Do this: Reproduce this listing in full.

---------- Data extract

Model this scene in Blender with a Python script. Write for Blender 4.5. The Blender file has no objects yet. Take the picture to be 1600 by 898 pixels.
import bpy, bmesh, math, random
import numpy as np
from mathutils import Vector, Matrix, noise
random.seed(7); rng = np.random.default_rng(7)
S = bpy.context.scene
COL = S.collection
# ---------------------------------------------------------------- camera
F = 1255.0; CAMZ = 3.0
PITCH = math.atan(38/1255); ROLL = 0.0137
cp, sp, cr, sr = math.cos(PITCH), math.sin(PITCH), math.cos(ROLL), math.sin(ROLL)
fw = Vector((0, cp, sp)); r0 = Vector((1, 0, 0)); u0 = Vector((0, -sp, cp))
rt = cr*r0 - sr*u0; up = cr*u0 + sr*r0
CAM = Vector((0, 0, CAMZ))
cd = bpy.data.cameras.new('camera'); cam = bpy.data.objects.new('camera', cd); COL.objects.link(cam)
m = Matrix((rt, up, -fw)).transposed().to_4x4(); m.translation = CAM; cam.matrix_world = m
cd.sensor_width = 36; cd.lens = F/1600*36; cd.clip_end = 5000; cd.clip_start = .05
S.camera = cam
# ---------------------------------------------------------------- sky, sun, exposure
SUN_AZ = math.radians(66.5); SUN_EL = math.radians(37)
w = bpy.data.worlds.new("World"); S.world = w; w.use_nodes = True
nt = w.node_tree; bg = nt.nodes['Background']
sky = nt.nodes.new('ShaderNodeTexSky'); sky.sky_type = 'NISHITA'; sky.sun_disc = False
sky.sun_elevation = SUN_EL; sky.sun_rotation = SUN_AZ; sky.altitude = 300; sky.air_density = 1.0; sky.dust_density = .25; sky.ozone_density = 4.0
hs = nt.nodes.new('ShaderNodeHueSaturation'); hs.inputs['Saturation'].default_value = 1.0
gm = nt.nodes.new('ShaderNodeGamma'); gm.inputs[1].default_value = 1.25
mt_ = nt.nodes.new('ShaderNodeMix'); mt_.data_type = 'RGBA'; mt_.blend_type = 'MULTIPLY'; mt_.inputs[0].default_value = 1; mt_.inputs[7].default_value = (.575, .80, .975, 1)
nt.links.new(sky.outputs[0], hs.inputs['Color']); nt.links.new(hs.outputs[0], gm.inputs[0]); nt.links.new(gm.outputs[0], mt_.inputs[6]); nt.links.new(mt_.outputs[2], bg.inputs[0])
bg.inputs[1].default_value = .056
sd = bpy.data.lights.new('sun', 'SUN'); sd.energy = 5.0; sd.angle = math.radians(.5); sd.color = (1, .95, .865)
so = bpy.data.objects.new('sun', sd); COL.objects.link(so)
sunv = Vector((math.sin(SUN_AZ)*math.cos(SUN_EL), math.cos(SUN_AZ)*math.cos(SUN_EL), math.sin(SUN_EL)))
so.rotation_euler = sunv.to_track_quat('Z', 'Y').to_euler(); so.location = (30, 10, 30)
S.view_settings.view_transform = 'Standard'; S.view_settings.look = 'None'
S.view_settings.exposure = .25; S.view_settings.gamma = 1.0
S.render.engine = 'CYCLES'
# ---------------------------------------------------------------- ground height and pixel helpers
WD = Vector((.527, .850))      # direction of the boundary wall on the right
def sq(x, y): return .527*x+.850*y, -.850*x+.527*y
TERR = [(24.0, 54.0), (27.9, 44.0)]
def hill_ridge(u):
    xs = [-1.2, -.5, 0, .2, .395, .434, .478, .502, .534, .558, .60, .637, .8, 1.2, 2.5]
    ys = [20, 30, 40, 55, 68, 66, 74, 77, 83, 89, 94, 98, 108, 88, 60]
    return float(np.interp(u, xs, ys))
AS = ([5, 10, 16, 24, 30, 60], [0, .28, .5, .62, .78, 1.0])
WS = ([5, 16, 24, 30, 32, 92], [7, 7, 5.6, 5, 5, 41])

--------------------

Output:
Model this scene in Blender with a Python script. Write for Blender 4.5. The Blender file has no objects yet. Take the picture to be 1600 by 898 pixels.
import bpy, bmesh, math, random
import numpy as np
from mathutils import Vector, Matrix, noise
random.seed(7); rng = np.random.default_rng(7)
S = bpy.context.scene
COL = S.collection
# ---------------------------------------------------------------- camera
F = 1255.0; CAMZ = 3.0
PITCH = math.atan(38/1255); ROLL = 0.0137
cp, sp, cr, sr = math.cos(PITCH), math.sin(PITCH), math.cos(ROLL), math.sin(ROLL)
fw = Vector((0, cp, sp)); r0 = Vector((1, 0, 0)); u0 = Vector((0, -sp, cp))
rt = cr*r0 - sr*u0; up = cr*u0 + sr*r0
CAM = Vector((0, 0, CAMZ))
cd = bpy.data.cameras.new('camera'); cam = bpy.data.objects.new('camera', cd); COL.objects.link(cam)
m = Matrix((rt, up, -fw)).transposed().to_4x4(); m.translation = CAM; cam.matrix_world = m
cd.sensor_width = 36; cd.lens = F/1600*36; cd.clip_end = 5000; cd.clip_start = .05
S.camera = cam
# ---------------------------------------------------------------- sky, sun, exposure
SUN_AZ = math.radians(66.5); SUN_EL = math.radians(37)
w = bpy.data.worlds.new("World"); S.world = w; w.use_nodes = True
nt = w.node_tree; bg = nt.nodes['Background']
sky = nt.nodes.new('ShaderNodeTexSky'); sky.sky_type = 'NISHITA'; sky.sun_disc = False
sky.sun_elevation = SUN_EL; sky.sun_rotation = SUN_AZ; sky.altitude = 300; sky.air_density = 1.0; sky.dust_density = .25; sky.ozone_density = 4.0
hs = nt.nodes.new('ShaderNodeHueSaturation'); hs.inputs['Saturation'].default_value = 1.0
gm = nt.nodes.new('ShaderNodeGamma'); gm.inputs[1].default_value = 1.25
mt_ = nt.nodes.new('ShaderNodeMix'); mt_.data_type = 'RGBA'; mt_.blend_type = 'MULTIPLY'; mt_.inputs[0].default_value = 1; mt_.inputs[7].default_value = (.575, .80, .975, 1)
nt.links.new(sky.outputs[0], hs.inputs['Color']); nt.links.new(hs.outputs[0], gm.inputs[0]); nt.links.new(gm.outputs[0], mt_.inputs[6]); nt.links.new(mt_.outputs[2], bg.inputs[0])
bg.inputs[1].default_value = .056
sd = bpy.data.lights.new('sun', 'SUN'); sd.energy = 5.0; sd.angle = math.radians(.5); sd.color = (1, .95, .865)
so = bpy.data.objects.new('sun', sd); COL.objects.link(so)
sunv = Vector((math.sin(SUN_AZ)*math.cos(SUN_EL), math.cos(SUN_AZ)*math.cos(SUN_EL), math.sin(SUN_EL)))
so.rotation_euler = sunv.to_track_quat('Z', 'Y').to_euler(); so.location = (30, 10, 30)
S.view_settings.view_transform = 'Standard'; S.view_settings.look = 'None'
S.view_settings.exposure = .25; S.view_settings.gamma = 1.0
S.render.engine = 'CYCLES'
# ---------------------------------------------------------------- ground height and pixel helpers
WD = Vector((.527, .850))      # direction of the boundary wall on the right
def sq(x, y): return .527*x+.850*y, -.850*x+.527*y
TERR = [(24.0, 54.0), (27.9, 44.0)]
def hill_ridge(u):
    xs = [-1.2, -.5, 0, .2, .395, .434, .478, .502, .534, .558, .60, .637, .8, 1.2, 2.5]
    ys = [20, 30, 40, 55, 68, 66, 74, 77, 83, 89, 94, 98, 108, 88, 60]
    return float(np.interp(u, xs, ys))
AS = ([5, 10, 16, 24, 30, 60], [0, .28, .5, .62, .78, 1.0])
WS = ([5, 16, 24, 30, 32, 92], [7, 7, 5.6, 5, 5, 41])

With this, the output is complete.